(STATED GOAL):
Take the material and output all of it exactly.

● ● ● ● ● ● ●

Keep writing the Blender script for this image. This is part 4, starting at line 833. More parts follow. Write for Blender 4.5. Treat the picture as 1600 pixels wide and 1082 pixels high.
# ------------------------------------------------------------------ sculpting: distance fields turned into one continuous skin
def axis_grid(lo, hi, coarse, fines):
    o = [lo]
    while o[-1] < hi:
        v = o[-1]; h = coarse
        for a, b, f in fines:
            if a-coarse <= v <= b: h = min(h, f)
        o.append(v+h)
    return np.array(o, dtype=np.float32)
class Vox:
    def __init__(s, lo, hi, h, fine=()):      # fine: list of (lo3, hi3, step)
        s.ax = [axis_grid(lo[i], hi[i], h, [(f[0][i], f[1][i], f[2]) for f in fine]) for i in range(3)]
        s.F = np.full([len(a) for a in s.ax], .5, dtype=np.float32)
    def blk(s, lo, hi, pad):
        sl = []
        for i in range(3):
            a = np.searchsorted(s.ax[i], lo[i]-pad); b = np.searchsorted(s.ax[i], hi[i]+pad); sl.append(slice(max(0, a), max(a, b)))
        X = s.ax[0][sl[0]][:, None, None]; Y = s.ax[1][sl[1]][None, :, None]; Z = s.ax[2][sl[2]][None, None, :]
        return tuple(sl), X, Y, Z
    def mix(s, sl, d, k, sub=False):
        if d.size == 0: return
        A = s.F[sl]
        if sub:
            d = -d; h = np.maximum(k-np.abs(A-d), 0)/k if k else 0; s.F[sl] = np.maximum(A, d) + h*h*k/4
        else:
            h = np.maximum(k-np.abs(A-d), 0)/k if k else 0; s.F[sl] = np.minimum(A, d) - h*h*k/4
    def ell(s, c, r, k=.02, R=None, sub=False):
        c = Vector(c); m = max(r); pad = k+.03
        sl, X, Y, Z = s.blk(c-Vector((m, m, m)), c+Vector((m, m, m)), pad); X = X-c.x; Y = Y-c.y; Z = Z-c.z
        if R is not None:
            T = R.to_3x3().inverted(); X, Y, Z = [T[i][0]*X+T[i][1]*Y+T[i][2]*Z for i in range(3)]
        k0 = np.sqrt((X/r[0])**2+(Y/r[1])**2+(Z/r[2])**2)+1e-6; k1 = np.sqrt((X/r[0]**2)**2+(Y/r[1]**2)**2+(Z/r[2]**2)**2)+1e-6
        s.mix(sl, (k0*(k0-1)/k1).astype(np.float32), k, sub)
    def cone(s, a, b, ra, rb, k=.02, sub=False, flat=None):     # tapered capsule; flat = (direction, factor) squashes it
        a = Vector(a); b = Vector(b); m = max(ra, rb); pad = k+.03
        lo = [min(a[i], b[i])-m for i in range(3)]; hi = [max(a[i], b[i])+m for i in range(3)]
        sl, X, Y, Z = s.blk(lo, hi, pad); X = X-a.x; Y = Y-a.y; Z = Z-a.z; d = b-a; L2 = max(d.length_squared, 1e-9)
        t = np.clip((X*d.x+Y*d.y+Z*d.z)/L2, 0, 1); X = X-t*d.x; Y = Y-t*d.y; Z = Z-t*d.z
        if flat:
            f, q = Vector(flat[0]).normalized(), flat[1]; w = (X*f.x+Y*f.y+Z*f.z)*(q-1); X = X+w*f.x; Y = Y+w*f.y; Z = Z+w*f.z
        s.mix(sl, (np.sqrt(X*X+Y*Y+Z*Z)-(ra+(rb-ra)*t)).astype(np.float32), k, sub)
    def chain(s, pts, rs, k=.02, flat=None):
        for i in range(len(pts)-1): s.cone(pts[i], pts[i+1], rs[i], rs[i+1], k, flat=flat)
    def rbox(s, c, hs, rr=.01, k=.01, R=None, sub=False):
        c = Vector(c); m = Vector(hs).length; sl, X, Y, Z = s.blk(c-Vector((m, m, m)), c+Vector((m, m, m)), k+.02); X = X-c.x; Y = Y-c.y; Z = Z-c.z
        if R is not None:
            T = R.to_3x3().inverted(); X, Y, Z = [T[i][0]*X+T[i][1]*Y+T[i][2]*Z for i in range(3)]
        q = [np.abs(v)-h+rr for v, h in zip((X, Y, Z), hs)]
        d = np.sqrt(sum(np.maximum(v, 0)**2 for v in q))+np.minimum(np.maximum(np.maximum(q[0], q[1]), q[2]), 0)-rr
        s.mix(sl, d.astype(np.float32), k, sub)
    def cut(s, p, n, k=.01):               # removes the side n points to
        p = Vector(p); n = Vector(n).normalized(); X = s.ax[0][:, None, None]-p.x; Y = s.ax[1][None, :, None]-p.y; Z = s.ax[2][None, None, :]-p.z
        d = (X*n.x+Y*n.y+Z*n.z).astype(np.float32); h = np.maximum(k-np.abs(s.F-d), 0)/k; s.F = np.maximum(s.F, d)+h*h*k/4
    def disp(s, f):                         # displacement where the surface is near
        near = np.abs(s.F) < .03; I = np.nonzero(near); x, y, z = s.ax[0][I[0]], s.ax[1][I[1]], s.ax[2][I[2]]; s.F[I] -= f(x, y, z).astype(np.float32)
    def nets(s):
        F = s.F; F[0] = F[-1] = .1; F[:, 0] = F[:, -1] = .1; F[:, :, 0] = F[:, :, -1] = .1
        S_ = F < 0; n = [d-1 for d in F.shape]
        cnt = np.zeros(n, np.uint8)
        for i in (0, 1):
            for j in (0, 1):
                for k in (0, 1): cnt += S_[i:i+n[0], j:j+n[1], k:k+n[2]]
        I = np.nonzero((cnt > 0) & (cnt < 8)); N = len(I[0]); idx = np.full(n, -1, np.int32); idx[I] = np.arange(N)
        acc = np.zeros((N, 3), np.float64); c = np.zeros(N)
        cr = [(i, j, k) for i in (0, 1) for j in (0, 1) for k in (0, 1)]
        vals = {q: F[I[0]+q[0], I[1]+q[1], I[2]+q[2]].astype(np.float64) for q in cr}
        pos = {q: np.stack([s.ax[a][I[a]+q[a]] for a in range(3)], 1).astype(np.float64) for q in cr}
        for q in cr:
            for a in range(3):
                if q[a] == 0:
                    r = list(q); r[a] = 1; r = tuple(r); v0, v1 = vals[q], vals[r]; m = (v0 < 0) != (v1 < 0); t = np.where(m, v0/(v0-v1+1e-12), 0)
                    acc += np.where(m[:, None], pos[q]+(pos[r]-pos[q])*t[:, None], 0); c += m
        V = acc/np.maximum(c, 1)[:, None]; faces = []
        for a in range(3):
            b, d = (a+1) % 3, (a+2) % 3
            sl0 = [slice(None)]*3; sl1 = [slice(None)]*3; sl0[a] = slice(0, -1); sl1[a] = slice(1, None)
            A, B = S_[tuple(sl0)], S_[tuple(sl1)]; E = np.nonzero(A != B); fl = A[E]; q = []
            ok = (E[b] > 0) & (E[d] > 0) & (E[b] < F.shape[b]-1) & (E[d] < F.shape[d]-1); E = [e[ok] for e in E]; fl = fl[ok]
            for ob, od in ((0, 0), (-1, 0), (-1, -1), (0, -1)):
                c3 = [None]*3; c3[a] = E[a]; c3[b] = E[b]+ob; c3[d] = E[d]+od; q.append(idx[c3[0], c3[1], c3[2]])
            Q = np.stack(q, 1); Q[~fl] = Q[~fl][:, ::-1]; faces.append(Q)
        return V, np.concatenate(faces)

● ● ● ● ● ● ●

(EXERCISE SOLUTION):
Keep writing the Blender script for this image. This is part 4, starting at line 833. More parts follow. Write for Blender 4.5. Treat the picture as 1600 pixels wide and 1082 pixels high.
# ------------------------------------------------------------------ sculpting: distance fields turned into one continuous skin
def axis_grid(lo, hi, coarse, fines):
    o = [lo]
    while o[-1] < hi:
        v = o[-1]; h = coarse
        for a, b, f in fines:
            if a-coarse <= v <= b: h = min(h, f)
        o.append(v+h)
    return np.array(o, dtype=np.float32)
class Vox:
    def __init__(s, lo, hi, h, fine=()):      # fine: list of (lo3, hi3, step)
        s.ax = [axis_grid(lo[i], hi[i], h, [(f[0][i], f[1][i], f[2]) for f in fine]) for i in range(3)]
        s.F = np.full([len(a) for a in s.ax], .5, dtype=np.float32)
    def blk(s, lo, hi, pad):
        sl = []
        for i in range(3):
            a = np.searchsorted(s.ax[i], lo[i]-pad); b = np.searchsorted(s.ax[i], hi[i]+pad); sl.append(slice(max(0, a), max(a, b)))
        X = s.ax[0][sl[0]][:, None, None]; Y = s.ax[1][sl[1]][None, :, None]; Z = s.ax[2][sl[2]][None, None, :]
        return tuple(sl), X, Y, Z
    def mix(s, sl, d, k, sub=False):
        if d.size == 0: return
        A = s.F[sl]
        if sub:
            d = -d; h = np.maximum(k-np.abs(A-d), 0)/k if k else 0; s.F[sl] = np.maximum(A, d) + h*h*k/4
        else:
            h = np.maximum(k-np.abs(A-d), 0)/k if k else 0; s.F[sl] = np.minimum(A, d) - h*h*k/4
    def ell(s, c, r, k=.02, R=None, sub=False):
        c = Vector(c); m = max(r); pad = k+.03
        sl, X, Y, Z = s.blk(c-Vector((m, m, m)), c+Vector((m, m, m)), pad); X = X-c.x; Y = Y-c.y; Z = Z-c.z
        if R is not None:
            T = R.to_3x3().inverted(); X, Y, Z = [T[i][0]*X+T[i][1]*Y+T[i][2]*Z for i in range(3)]
        k0 = np.sqrt((X/r[0])**2+(Y/r[1])**2+(Z/r[2])**2)+1e-6; k1 = np.sqrt((X/r[0]**2)**2+(Y/r[1]**2)**2+(Z/r[2]**2)**2)+1e-6
        s.mix(sl, (k0*(k0-1)/k1).astype(np.float32), k, sub)
    def cone(s, a, b, ra, rb, k=.02, sub=False, flat=None):     # tapered capsule; flat = (direction, factor) squashes it
        a = Vector(a); b = Vector(b); m = max(ra, rb); pad = k+.03
        lo = [min(a[i], b[i])-m for i in range(3)]; hi = [max(a[i], b[i])+m for i in range(3)]
        sl, X, Y, Z = s.blk(lo, hi, pad); X = X-a.x; Y = Y-a.y; Z = Z-a.z; d = b-a; L2 = max(d.length_squared, 1e-9)
        t = np.clip((X*d.x+Y*d.y+Z*d.z)/L2, 0, 1); X = X-t*d.x; Y = Y-t*d.y; Z = Z-t*d.z
        if flat:
            f, q = Vector(flat[0]).normalized(), flat[1]; w = (X*f.x+Y*f.y+Z*f.z)*(q-1); X = X+w*f.x; Y = Y+w*f.y; Z = Z+w*f.z
        s.mix(sl, (np.sqrt(X*X+Y*Y+Z*Z)-(ra+(rb-ra)*t)).astype(np.float32), k, sub)
    def chain(s, pts, rs, k=.02, flat=None):
        for i in range(len(pts)-1): s.cone(pts[i], pts[i+1], rs[i], rs[i+1], k, flat=flat)
    def rbox(s, c, hs, rr=.01, k=.01, R=None, sub=False):
        c = Vector(c); m = Vector(hs).length; sl, X, Y, Z = s.blk(c-Vector((m, m, m)), c+Vector((m, m, m)), k+.02); X = X-c.x; Y = Y-c.y; Z = Z-c.z
        if R is not None:
            T = R.to_3x3().inverted(); X, Y, Z = [T[i][0]*X+T[i][1]*Y+T[i][2]*Z for i in range(3)]
        q = [np.abs(v)-h+rr for v, h in zip((X, Y, Z), hs)]
        d = np.sqrt(sum(np.maximum(v, 0)**2 for v in q))+np.minimum(np.maximum(np.maximum(q[0], q[1]), q[2]), 0)-rr
        s.mix(sl, d.astype(np.float32), k, sub)
    def cut(s, p, n, k=.01):               # removes the side n points to
        p = Vector(p); n = Vector(n).normalized(); X = s.ax[0][:, None, None]-p.x; Y = s.ax[1][None, :, None]-p.y; Z = s.ax[2][None, None, :]-p.z
        d = (X*n.x+Y*n.y+Z*n.z).astype(np.float32); h = np.maximum(k-np.abs(s.F-d), 0)/k; s.F = np.maximum(s.F, d)+h*h*k/4
    def disp(s, f):                         # displacement where the surface is near
        near = np.abs(s.F) < .03; I = np.nonzero(near); x, y, z = s.ax[0][I[0]], s.ax[1][I[1]], s.ax[2][I[2]]; s.F[I] -= f(x, y, z).astype(np.float32)
    def nets(s):
        F = s.F; F[0] = F[-1] = .1; F[:, 0] = F[:, -1] = .1; F[:, :, 0] = F[:, :, -1] = .1
        S_ = F < 0; n = [d-1 for d in F.shape]
        cnt = np.zeros(n, np.uint8)
        for i in (0, 1):
            for j in (0, 1):
                for k in (0, 1): cnt += S_[i:i+n[0], j:j+n[1], k:k+n[2]]
        I = np.nonzero((cnt > 0) & (cnt < 8)); N = len(I[0]); idx = np.full(n, -1, np.int32); idx[I] = np.arange(N)
        acc = np.zeros((N, 3), np.float64); c = np.zeros(N)
        cr = [(i, j, k) for i in (0, 1) for j in (0, 1) for k in (0, 1)]
        vals = {q: F[I[0]+q[0], I[1]+q[1], I[2]+q[2]].astype(np.float64) for q in cr}
        pos = {q: np.stack([s.ax[a][I[a]+q[a]] for a in range(3)], 1).astype(np.float64) for q in cr}
        for q in cr:
            for a in range(3):
                if q[a] == 0:
                    r = list(q); r[a] = 1; r = tuple(r); v0, v1 = vals[q], vals[r]; m = (v0 < 0) != (v1 < 0); t = np.where(m, v0/(v0-v1+1e-12), 0)
                    acc += np.where(m[:, None], pos[q]+(pos[r]-pos[q])*t[:, None], 0); c += m
        V = acc/np.maximum(c, 1)[:, None]; faces = []
        for a in range(3):
            b, d = (a+1) % 3, (a+2) % 3
            sl0 = [slice(None)]*3; sl1 = [slice(None)]*3; sl0[a] = slice(0, -1); sl1[a] = slice(1, None)
            A, B = S_[tuple(sl0)], S_[tuple(sl1)]; E = np.nonzero(A != B); fl = A[E]; q = []
            ok = (E[b] > 0) & (E[d] > 0) & (E[b] < F.shape[b]-1) & (E[d] < F.shape[d]-1); E = [e[ok] for e in E]; fl = fl[ok]
            for ob, od in ((0, 0), (-1, 0), (-1, -1), (0, -1)):
                c3 = [None]*3; c3[a] = E[a]; c3[b] = E[b]+ob; c3[d] = E[d]+od; q.append(idx[c3[0], c3[1], c3[2]])
            Q = np.stack(q, 1); Q[~fl] = Q[~fl][:, ::-1]; faces.append(Q)
        return V, np.concatenate(faces)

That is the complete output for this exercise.